**Stated goal**. Include in the output exactly the lines from the opening of the data through the line containing "pedal(eye_f+Vector((-2, 14, 4)), 21, 1, 1)", and nothing more.

**Recorded information**.
::::

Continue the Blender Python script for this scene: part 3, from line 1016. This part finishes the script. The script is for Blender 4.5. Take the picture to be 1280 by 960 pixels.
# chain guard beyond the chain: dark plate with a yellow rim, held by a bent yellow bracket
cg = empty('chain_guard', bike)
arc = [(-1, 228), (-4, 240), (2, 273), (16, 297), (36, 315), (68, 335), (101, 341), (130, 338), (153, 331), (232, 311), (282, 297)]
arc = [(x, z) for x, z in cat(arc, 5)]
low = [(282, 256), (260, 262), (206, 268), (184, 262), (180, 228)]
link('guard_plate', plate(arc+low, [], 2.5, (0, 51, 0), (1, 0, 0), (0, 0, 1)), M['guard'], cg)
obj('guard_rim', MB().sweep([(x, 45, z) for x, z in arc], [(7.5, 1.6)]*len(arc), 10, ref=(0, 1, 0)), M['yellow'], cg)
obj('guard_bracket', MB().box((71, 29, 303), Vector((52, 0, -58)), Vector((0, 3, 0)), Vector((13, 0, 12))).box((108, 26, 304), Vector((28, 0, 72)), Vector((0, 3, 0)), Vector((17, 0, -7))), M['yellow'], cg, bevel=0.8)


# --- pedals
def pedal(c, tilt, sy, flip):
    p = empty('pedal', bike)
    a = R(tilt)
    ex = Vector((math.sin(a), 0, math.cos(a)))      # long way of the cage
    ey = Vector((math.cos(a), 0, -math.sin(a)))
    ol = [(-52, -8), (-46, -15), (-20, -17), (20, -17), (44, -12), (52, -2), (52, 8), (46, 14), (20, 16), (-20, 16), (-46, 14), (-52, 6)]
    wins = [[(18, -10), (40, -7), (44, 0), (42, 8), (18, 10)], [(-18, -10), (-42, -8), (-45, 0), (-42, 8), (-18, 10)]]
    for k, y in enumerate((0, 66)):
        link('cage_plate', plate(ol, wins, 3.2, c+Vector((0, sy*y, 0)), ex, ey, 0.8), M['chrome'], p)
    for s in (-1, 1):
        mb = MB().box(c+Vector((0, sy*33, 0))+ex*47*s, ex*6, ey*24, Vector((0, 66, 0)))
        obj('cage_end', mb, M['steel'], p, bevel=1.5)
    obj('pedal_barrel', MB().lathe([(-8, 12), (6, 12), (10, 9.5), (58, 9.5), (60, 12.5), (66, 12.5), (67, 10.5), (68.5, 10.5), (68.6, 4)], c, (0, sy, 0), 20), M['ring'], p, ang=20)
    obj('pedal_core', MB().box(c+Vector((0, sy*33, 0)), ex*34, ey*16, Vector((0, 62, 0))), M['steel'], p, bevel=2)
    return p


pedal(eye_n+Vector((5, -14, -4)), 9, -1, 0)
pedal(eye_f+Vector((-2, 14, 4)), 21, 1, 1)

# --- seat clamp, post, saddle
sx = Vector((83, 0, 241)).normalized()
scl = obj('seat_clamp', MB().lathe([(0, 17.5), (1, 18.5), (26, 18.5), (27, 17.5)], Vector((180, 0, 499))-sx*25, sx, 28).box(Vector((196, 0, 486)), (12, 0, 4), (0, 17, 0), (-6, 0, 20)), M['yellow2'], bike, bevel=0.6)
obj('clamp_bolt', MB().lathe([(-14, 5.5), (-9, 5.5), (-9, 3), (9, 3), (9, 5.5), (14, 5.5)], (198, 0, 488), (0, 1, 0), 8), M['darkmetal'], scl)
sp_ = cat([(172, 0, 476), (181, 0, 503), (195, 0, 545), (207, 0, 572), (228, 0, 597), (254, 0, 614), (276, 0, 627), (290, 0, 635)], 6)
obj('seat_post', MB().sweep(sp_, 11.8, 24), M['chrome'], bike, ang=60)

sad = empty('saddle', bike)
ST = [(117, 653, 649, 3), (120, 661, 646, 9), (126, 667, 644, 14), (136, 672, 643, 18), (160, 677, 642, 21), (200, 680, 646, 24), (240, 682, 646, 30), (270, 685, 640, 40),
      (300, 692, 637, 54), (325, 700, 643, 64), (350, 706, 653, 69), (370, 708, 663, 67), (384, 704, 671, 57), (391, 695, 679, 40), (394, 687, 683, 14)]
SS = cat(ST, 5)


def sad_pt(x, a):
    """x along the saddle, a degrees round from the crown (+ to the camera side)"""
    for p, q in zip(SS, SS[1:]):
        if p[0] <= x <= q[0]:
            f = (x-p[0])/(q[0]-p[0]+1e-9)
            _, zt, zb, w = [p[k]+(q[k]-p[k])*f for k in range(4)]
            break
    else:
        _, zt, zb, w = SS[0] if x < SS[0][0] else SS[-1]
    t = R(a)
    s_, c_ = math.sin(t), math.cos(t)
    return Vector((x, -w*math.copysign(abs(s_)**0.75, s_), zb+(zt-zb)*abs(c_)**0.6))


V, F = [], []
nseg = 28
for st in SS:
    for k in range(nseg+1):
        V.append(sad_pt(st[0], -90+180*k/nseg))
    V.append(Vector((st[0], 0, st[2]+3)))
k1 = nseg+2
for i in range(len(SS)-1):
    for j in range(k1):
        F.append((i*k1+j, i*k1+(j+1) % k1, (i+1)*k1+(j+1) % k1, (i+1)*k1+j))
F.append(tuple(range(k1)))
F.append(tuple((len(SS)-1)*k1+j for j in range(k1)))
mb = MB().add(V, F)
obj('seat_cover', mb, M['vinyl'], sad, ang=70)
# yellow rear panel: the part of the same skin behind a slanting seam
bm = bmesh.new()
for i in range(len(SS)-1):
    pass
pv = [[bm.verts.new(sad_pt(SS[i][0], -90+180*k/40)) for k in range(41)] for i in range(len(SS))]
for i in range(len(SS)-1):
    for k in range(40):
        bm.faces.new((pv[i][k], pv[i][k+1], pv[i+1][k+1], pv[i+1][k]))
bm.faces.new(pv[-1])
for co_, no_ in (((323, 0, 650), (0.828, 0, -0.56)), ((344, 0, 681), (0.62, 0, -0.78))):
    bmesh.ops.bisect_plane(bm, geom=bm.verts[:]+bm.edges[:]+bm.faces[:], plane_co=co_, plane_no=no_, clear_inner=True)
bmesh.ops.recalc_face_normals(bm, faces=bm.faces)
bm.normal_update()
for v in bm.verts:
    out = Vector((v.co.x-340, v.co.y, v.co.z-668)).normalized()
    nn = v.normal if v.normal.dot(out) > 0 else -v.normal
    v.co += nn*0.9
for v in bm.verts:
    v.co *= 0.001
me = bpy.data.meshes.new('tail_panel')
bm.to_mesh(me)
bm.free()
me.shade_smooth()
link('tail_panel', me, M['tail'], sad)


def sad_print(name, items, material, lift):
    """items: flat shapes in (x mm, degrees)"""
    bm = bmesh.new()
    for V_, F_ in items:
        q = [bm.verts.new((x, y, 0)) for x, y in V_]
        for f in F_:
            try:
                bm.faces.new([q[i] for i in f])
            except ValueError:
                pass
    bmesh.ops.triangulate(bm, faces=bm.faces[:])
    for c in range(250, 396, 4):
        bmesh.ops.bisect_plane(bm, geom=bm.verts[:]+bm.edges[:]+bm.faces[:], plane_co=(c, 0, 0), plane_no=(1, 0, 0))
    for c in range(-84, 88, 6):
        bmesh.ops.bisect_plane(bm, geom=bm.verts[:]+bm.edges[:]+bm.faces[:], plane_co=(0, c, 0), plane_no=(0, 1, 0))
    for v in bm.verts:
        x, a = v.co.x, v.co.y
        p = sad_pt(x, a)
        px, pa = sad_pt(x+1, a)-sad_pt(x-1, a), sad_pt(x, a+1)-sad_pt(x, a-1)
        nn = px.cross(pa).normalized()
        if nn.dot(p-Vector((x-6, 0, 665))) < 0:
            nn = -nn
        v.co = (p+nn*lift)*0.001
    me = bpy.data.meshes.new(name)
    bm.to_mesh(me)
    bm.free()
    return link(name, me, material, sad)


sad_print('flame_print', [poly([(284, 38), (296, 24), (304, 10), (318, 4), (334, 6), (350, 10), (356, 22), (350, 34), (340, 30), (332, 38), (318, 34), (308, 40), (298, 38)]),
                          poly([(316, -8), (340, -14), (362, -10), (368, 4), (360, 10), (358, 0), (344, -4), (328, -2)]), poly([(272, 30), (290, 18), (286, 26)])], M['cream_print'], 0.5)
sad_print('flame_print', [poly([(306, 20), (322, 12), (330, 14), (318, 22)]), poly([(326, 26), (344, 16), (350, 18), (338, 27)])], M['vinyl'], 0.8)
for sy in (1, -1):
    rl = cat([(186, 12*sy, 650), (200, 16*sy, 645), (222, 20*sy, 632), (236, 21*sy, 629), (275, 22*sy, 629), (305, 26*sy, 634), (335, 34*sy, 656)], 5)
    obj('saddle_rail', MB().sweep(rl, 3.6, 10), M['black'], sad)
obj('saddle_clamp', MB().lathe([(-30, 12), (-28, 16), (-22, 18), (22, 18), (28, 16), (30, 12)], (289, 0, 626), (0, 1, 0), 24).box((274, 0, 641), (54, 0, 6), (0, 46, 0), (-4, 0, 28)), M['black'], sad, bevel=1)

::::

**Solution below**.
Continue the Blender Python script for this scene: part 3, from line 1016. This part finishes the script. The script is for Blender 4.5. Take the picture to be 1280 by 960 pixels.
# chain guard beyond the chain: dark plate with a yellow rim, held by a bent yellow bracket
cg = empty('chain_guard', bike)
arc = [(-1, 228), (-4, 240), (2, 273), (16, 297), (36, 315), (68, 335), (101, 341), (130, 338), (153, 331), (232, 311), (282, 297)]
arc = [(x, z) for x, z in cat(arc, 5)]
low = [(282, 256), (260, 262), (206, 268), (184, 262), (180, 228)]
link('guard_plate', plate(arc+low, [], 2.5, (0, 51, 0), (1, 0, 0), (0, 0, 1)), M['guard'], cg)
obj('guard_rim', MB().sweep([(x, 45, z) for x, z in arc], [(7.5, 1.6)]*len(arc), 10, ref=(0, 1, 0)), M['yellow'], cg)
obj('guard_bracket', MB().box((71, 29, 303), Vector((52, 0, -58)), Vector((0, 3, 0)), Vector((13, 0, 12))).box((108, 26, 304), Vector((28, 0, 72)), Vector((0, 3, 0)), Vector((17, 0, -7))), M['yellow'], cg, bevel=0.8)


# --- pedals
def pedal(c, tilt, sy, flip):
    p = empty('pedal', bike)
    a = R(tilt)
    ex = Vector((math.sin(a), 0, math.cos(a)))      # long way of the cage
    ey = Vector((math.cos(a), 0, -math.sin(a)))
    ol = [(-52, -8), (-46, -15), (-20, -17), (20, -17), (44, -12), (52, -2), (52, 8), (46, 14), (20, 16), (-20, 16), (-46, 14), (-52, 6)]
    wins = [[(18, -10), (40, -7), (44, 0), (42, 8), (18, 10)], [(-18, -10), (-42, -8), (-45, 0), (-42, 8), (-18, 10)]]
    for k, y in enumerate((0, 66)):
        link('cage_plate', plate(ol, wins, 3.2, c+Vector((0, sy*y, 0)), ex, ey, 0.8), M['chrome'], p)
    for s in (-1, 1):
        mb = MB().box(c+Vector((0, sy*33, 0))+ex*47*s, ex*6, ey*24, Vector((0, 66, 0)))
        obj('cage_end', mb, M['steel'], p, bevel=1.5)
    obj('pedal_barrel', MB().lathe([(-8, 12), (6, 12), (10, 9.5), (58, 9.5), (60, 12.5), (66, 12.5), (67, 10.5), (68.5, 10.5), (68.6, 4)], c, (0, sy, 0), 20), M['ring'], p, ang=20)
    obj('pedal_core', MB().box(c+Vector((0, sy*33, 0)), ex*34, ey*16, Vector((0, 62, 0))), M['steel'], p, bevel=2)
    return p


pedal(eye_n+Vector((5, -14, -4)), 9, -1, 0)
pedal(eye_f+Vector((-2, 14, 4)), 21, 1, 1)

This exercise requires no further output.